Remember that strings $u$ and $v$ are distinguishable with respect to $A$ if there exists $w$ such that only one of $u.w$ and $v.w$ are in $A$. Intuitively, this means that the strings $u$ and $v$, when run through $M$, will end up at different states. This is how we know that if there is a set $S$ of $k$ pairwise distinguishable strings, then a DFA $A$ must have at least $K$ states. We can use this fact to prove non-regularity: if there exists an infinite set of pairwise distinguishable strings, we can conclude that a DFA for the language cannot exist(since the DFA would have to have an infinite number of states).
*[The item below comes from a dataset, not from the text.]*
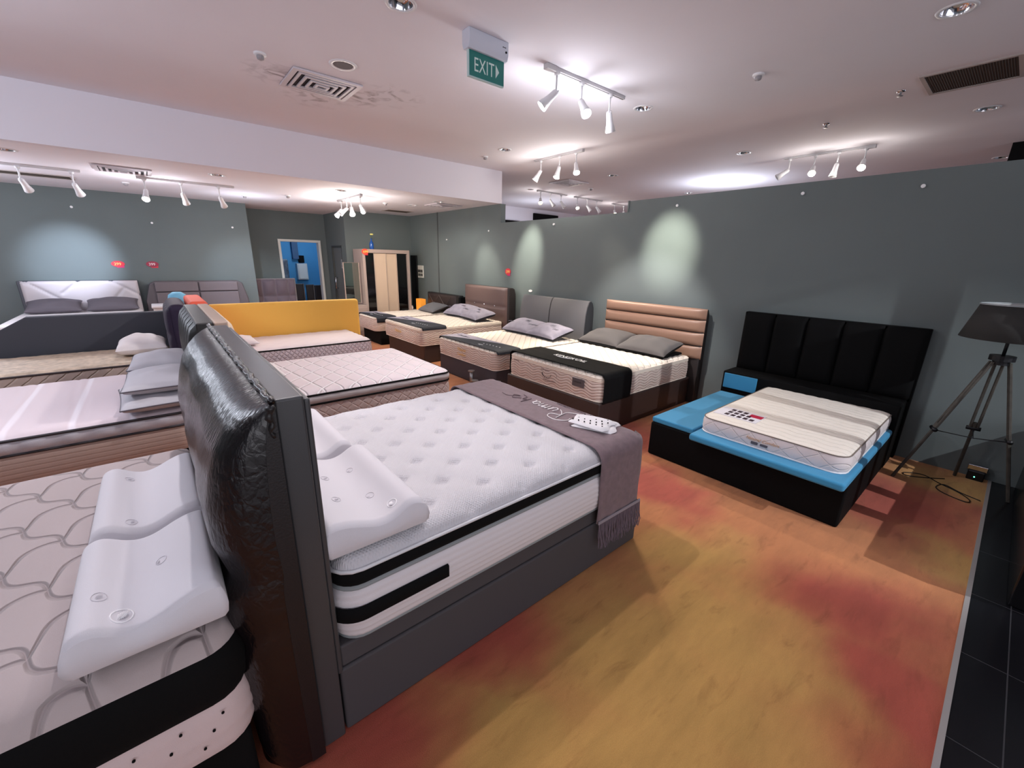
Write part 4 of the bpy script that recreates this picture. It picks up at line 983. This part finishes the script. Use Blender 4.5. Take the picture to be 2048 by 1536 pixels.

Q: Prove that $A = \{w | count(w, a) = count(w, b)\}$ is non-regular
$A$ is the set of all strings that have the same number of a’s and b’s. Let us define the following set of strings: $$ S = \{\mathcal{E}, a, aa, aaa, …a^k\} $$ Now consider two strings $a^i$ and $a^j$ in $S$, where $i \neq j$. Then, consider a string $b^i$. Clearly, $a^i . b^i$ is in $A$, but $a^j . b^i$ is not in $A$. This proves that all the strings in $S$ that are pairwise distinguishable. Because $S$ is an infinite set, we see that a DFA for $A$ must have an infinite number of states. Since this isn’t possible, we conclude that $A$ is non-regular.
Explicitly defined, if there exists an infinite set $S$ of pairwise distinguishable strings with respect to $A$, then $A$ is not regular. The converse of this theorem also holds: if $A$ is not regular, then there must exist an infinite set $S$ of pairwise distinguishable strings.